GIVEN DATA
********

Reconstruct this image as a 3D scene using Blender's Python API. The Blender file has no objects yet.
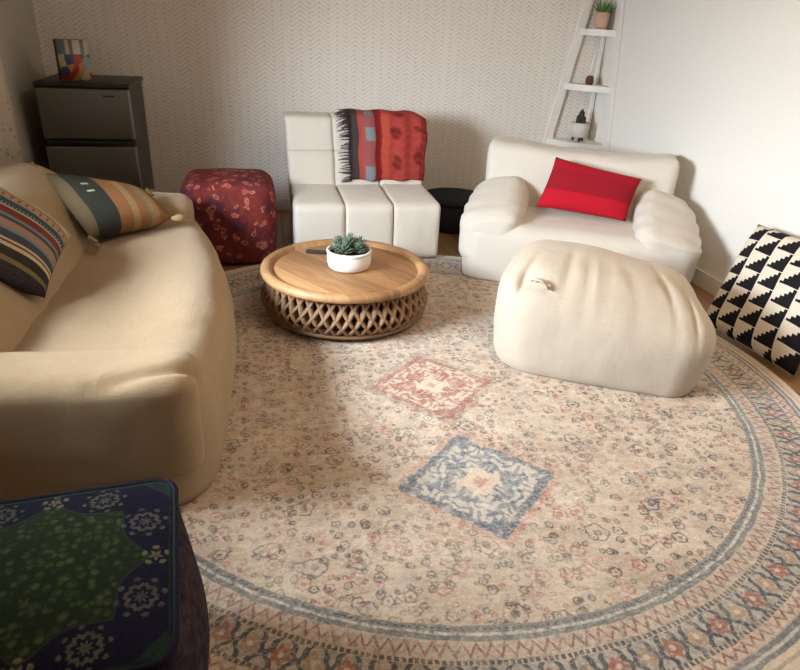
import bpy, bmesh, math, random
from math import pi, sin, cos, radians as R
from mathutils import Vector, Matrix, noise
random.seed(7)
S = bpy.context.scene
COL = S.collection

# ------------------------------------------------------------------ camera, world, lights, exposure
YAW, PITCH, ROLL, CAMH = R(13), R(26.3), R(3.2), 1.25
def camvec(X, Y, F):
    c, s = cos(ROLL), sin(ROLL)
    X, Y = c*X - s*Y, s*X + c*Y
    a, b, z = X, F*cos(PITCH) + Y*sin(PITCH), -F*sin(PITCH) + Y*cos(PITCH)
    return Vector((a*cos(YAW) + b*sin(YAW), -a*sin(YAW) + b*cos(YAW), z))
cd = bpy.data.cameras.new('camera'); cam = bpy.data.objects.new('camera', cd); COL.objects.link(cam)
r_, u_, k_ = camvec(1, 0, 0), camvec(0, 1, 0), -camvec(0, 0, 1)
cam.matrix_world = Matrix(((r_.x, u_.x, k_.x, 0), (r_.y, u_.y, k_.y, 0), (r_.z, u_.z, k_.z, CAMH), (0, 0, 0, 1)))
cd.sensor_width = 36; cd.lens = 640/800*36; cd.clip_start = .05
S.camera = cam
S.view_settings.view_transform = 'Standard'; S.view_settings.look = 'None'
S.view_settings.exposure = 0.0; S.view_settings.gamma = 1.0; S.view_settings.use_curve_mapping = False

w = bpy.data.worlds.new('sky'); S.world = w; w.use_nodes = True
w.node_tree.nodes['Background'].inputs[0].default_value = (.55, .7, 1, 1)
w.node_tree.nodes['Background'].inputs[1].default_value = 1.0

def area(name, loc, target, sx, sy, power, col, spread=180):
    l = bpy.data.lights.new(name, 'AREA'); l.shape = 'RECTANGLE'; l.size = sx; l.size_y = sy
    l.energy = power; l.color = col; l.spread = R(spread)
    o = bpy.data.objects.new(name, l); COL.objects.link(o); o.location = loc
    o.rotation_euler = (Vector(target) - Vector(loc)).to_track_quat('-Z', 'Y').to_euler()
    return o
# daylight through the low window in the left wall, over the back of the sofa
area('window_daylight', (-3.1, .7, 1.95), (2.0, 2.0, .9), 3.8, 1.9, 2000, (.84, .92, 1.0), 180)
# warm fill added under the ceiling to lift the shade, standing for bounce
area('warm_fill_light', (1.2, 1.6, 2.36), (1.1, 1.7, 0), 1.0, 1.0, 21, (1.0, .72, .46))

# ------------------------------------------------------------------ node helpers
def srgb(r, g, b):
    f = lambda c: (c/255/12.92) if c/255 <= .04045 else ((c/255 + .055)/1.055)**2.4
    return (f(r), f(g), f(b), 1)
class V:
    """a scalar expression made of math nodes"""
    T = None
    def __init__(s, x): s.x = x
    def _m(op, *a, clamp=False):
        n = V.T.nodes.new('ShaderNodeMath'); n.operation = op; n.use_clamp = clamp
        for i, q in enumerate(a):
            q = q.x if isinstance(q, V) else q
            if isinstance(q, (int, float)): n.inputs[i].default_value = q
            else: V.T.links.new(q, n.inputs[i])
        return V(n.outputs[0])
    def __add__(a, b): return V._m('ADD', a, b)
    def __radd__(a, b): return V._m('ADD', b, a)
    def __sub__(a, b): return V._m('SUBTRACT', a, b)
    def __rsub__(a, b): return V._m('SUBTRACT', b, a)
    def __mul__(a, b): return V._m('MULTIPLY', a, b)
    def __rmul__(a, b): return V._m('MULTIPLY', b, a)
    def __truediv__(a, b): return V._m('DIVIDE', a, b)
    def __neg__(a): return V._m('MULTIPLY', a, -1.0)
    def __lt__(a, b): return V._m('LESS_THAN', a, b)
    def __gt__(a, b): return V._m('GREATER_THAN', a, b)
def vabs(a): return V._m('ABSOLUTE', a)
def vsin(a): return V._m('SINE', a)
def vsqrt(a): return V._m('SQRT', a)
def vfract(a): return V._m('FRACT', a)
def vfloor(a): return V._m('FLOOR', a)
def vatan2(a, b): return V._m('ARCTAN2', a, b)
def vmax(a, b): return V._m('MAXIMUM', a, b)
def vmin(a, b): return V._m('MINIMUM', a, b)
def sat(a): return V._m('ADD', a, 0.0, clamp=True)
def band(r, a, b, soft=.002):          # 1 between a and b with soft edges
    return sat((r - a)*(1/soft) + .5)*sat((b - r)*(1/soft) + .5)
def line(r, c, hw, soft=.002): return sat((hw - vabs(r - c))*(1/soft) + .5)
def combine(x, y, z=0.0):
    n = V.T.nodes.new('ShaderNodeCombineXYZ')
    for i, q in enumerate((x, y, z)):
        q = q.x if isinstance(q, V) else q
        if isinstance(q, (int, float)): n.inputs[i].default_value = q
        else: V.T.links.new(q, n.inputs[i])
    return n.outputs[0]
def coords(kind='Object'):
    t = V.T.nodes.new('ShaderNodeTexCoord'); s = V.T.nodes.new('ShaderNodeSeparateXYZ')
    V.T.links.new(t.outputs[kind], s.inputs[0])
    return t.outputs[kind], V(s.outputs[0]), V(s.outputs[1]), V(s.outputs[2])
def vnoise(vec, scale, detail=3, rough=.55, col=False):
    n = V.T.nodes.new('ShaderNodeTexNoise'); V.T.links.new(vec, n.inputs['Vector'])
    n.inputs['Scale'].default_value = scale; n.inputs['Detail'].default_value = detail; n.inputs['Roughness'].default_value = rough
    return n.outputs[1] if col else V(n.outputs[0])
def vvor(vec, scale, rnd=.8, feature='F1', dims='3D'):
    n = V.T.nodes.new('ShaderNodeTexVoronoi'); n.feature = feature; n.voronoi_dimensions = dims
    V.T.links.new(vec, n.inputs['Vector']); n.inputs['Scale'].default_value = scale
    n.inputs['Randomness'].default_value = rnd
    return n
def mixc(f, a, b):
    n = V.T.nodes.new('ShaderNodeMix'); n.data_type = 'RGBA'; n.clamp_factor = True
    f = f.x if isinstance(f, V) else f
    if isinstance(f, (int, float)): n.inputs[0].default_value = f
    else: V.T.links.new(f, n.inputs[0])
    for i, q in ((6, a), (7, b)):
        if isinstance(q, tuple): n.inputs[i].default_value = q
        else: V.T.links.new(q, n.inputs[i])
    return n.outputs[2]
def mat(name, build, rough=.8, bump=None, metal=0.0, sheen=0.0, coat=0.0):
    m = bpy.data.materials.new(name); m.use_nodes = True; V.T = m.node_tree
    p = m.node_tree.nodes['Principled BSDF']
    p.inputs['Roughness'].default_value = rough; p.inputs['Metallic'].default_value = metal
    p.inputs['Specular IOR Level'].default_value = .5 if rough < .7 else .15
    p.inputs['Sheen Weight'].default_value = sheen; p.inputs['Coat Weight'].default_value = coat
    c = build() if callable(build) else build
    h = None
    if isinstance(c, tuple) and len(c) == 3: c, h, bump = c
    if isinstance(c, tuple): p.inputs['Base Color'].default_value = c
    else: m.node_tree.links.new(c, p.inputs['Base Color'])
    if h is not None:
        b = m.node_tree.nodes.new('ShaderNodeBump'); b.inputs['Distance'].default_value = bump
        b.inputs['Strength'].default_value = 1
        m.node_tree.links.new(h.x, b.inputs['Height']); m.node_tree.links.new(b.outputs[0], p.inputs['Normal'])
    return m
def speckle(name, c1, c2, scale=40, rough=.8, dist=.001, **k):
    def f():
        v, x, y, z = coords(); n = vnoise(v, scale, 4)
        return mixc(n*1.6 - .3, c1, c2), n, dist
    return mat(name, f, rough, **k)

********

AIM OF THE TASK
Using the material above, report each line where "objects" occurs.

CORRECT RESULT
Reconstruct this image as a 3D scene using Blender's Python API. The Blender file has no objects yet.
cd = bpy.data.cameras.new('camera'); cam = bpy.data.objects.new('camera', cd); COL.objects.link(cam)
    o = bpy.data.objects.new(name, l); COL.objects.link(o); o.location = loc